→ DATA SEGMENT:
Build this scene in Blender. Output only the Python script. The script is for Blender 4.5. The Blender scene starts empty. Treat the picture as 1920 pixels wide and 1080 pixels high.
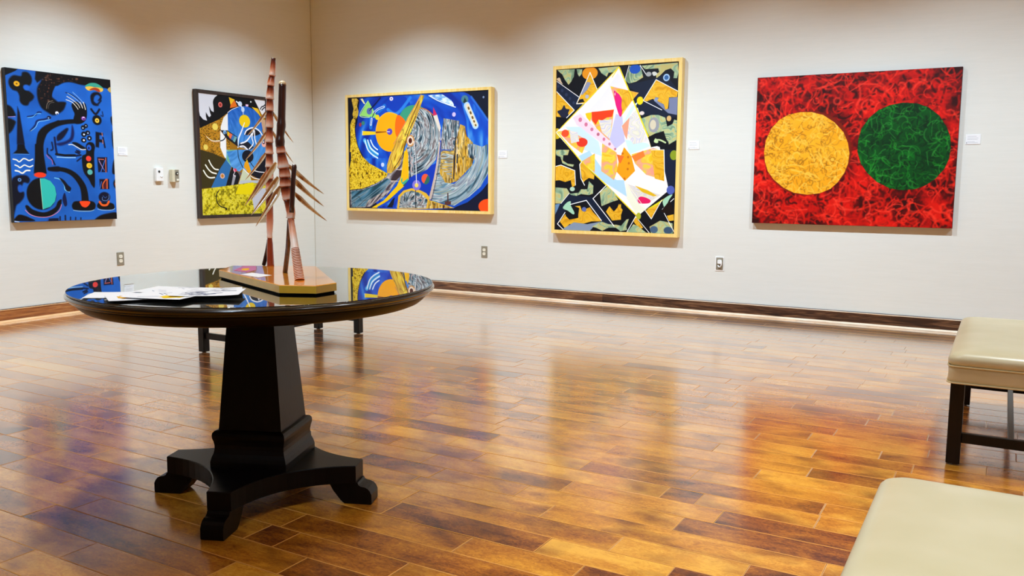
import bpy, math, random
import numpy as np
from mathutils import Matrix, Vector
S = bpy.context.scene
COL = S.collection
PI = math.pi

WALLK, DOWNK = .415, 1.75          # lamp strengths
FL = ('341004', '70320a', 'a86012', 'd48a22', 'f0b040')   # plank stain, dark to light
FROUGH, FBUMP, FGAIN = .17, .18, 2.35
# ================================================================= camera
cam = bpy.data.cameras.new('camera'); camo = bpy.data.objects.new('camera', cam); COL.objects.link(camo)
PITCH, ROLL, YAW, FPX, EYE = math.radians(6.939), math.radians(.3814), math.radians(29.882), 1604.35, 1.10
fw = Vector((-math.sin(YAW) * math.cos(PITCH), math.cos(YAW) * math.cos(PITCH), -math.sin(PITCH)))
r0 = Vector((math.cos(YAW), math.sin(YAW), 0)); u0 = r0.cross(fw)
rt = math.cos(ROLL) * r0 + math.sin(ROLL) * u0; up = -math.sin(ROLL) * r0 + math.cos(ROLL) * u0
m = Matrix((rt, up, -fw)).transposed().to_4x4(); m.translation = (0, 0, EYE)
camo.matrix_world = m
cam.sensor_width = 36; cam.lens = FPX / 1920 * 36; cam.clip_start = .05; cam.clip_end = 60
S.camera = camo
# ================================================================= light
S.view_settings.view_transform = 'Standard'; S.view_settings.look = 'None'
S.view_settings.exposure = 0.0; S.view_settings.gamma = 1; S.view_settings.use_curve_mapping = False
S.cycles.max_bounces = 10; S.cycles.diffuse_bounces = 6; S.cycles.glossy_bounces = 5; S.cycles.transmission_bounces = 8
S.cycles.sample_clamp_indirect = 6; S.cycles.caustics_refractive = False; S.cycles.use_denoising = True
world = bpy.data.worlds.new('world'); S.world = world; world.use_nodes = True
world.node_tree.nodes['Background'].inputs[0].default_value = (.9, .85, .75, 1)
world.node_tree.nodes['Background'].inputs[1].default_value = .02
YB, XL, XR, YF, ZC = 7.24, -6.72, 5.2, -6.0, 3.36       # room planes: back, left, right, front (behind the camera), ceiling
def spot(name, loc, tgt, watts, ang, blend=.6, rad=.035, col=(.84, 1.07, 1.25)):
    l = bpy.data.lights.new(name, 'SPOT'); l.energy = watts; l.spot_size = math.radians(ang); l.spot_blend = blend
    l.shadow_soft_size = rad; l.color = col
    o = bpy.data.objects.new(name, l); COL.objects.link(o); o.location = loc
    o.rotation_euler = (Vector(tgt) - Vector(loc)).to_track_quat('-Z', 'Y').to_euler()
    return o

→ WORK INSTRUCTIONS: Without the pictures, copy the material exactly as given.

→ OUTPUT FOR THIS EXERCISE:
Build this scene in Blender. Output only the Python script. The script is for Blender 4.5. The Blender scene starts empty. Treat the picture as 1920 pixels wide and 1080 pixels high.
import bpy, math, random
import numpy as np
from mathutils import Matrix, Vector
S = bpy.context.scene
COL = S.collection
PI = math.pi

WALLK, DOWNK = .415, 1.75          # lamp strengths
FL = ('341004', '70320a', 'a86012', 'd48a22', 'f0b040')   # plank stain, dark to light
FROUGH, FBUMP, FGAIN = .17, .18, 2.35
# ================================================================= camera
cam = bpy.data.cameras.new('camera'); camo = bpy.data.objects.new('camera', cam); COL.objects.link(camo)
PITCH, ROLL, YAW, FPX, EYE = math.radians(6.939), math.radians(.3814), math.radians(29.882), 1604.35, 1.10
fw = Vector((-math.sin(YAW) * math.cos(PITCH), math.cos(YAW) * math.cos(PITCH), -math.sin(PITCH)))
r0 = Vector((math.cos(YAW), math.sin(YAW), 0)); u0 = r0.cross(fw)
rt = math.cos(ROLL) * r0 + math.sin(ROLL) * u0; up = -math.sin(ROLL) * r0 + math.cos(ROLL) * u0
m = Matrix((rt, up, -fw)).transposed().to_4x4(); m.translation = (0, 0, EYE)
camo.matrix_world = m
cam.sensor_width = 36; cam.lens = FPX / 1920 * 36; cam.clip_start = .05; cam.clip_end = 60
S.camera = camo
# ================================================================= light
S.view_settings.view_transform = 'Standard'; S.view_settings.look = 'None'
S.view_settings.exposure = 0.0; S.view_settings.gamma = 1; S.view_settings.use_curve_mapping = False
S.cycles.max_bounces = 10; S.cycles.diffuse_bounces = 6; S.cycles.glossy_bounces = 5; S.cycles.transmission_bounces = 8
S.cycles.sample_clamp_indirect = 6; S.cycles.caustics_refractive = False; S.cycles.use_denoising = True
world = bpy.data.worlds.new('world'); S.world = world; world.use_nodes = True
world.node_tree.nodes['Background'].inputs[0].default_value = (.9, .85, .75, 1)
world.node_tree.nodes['Background'].inputs[1].default_value = .02
YB, XL, XR, YF, ZC = 7.24, -6.72, 5.2, -6.0, 3.36       # room planes: back, left, right, front (behind the camera), ceiling
def spot(name, loc, tgt, watts, ang, blend=.6, rad=.035, col=(.84, 1.07, 1.25)):
    l = bpy.data.lights.new(name, 'SPOT'); l.energy = watts; l.spot_size = math.radians(ang); l.spot_blend = blend
    l.shadow_soft_size = rad; l.color = col
    o = bpy.data.objects.new(name, l); COL.objects.link(o); o.location = loc
    o.rotation_euler = (Vector(tgt) - Vector(loc)).to_track_quat('-Z', 'Y').to_euler()
    return o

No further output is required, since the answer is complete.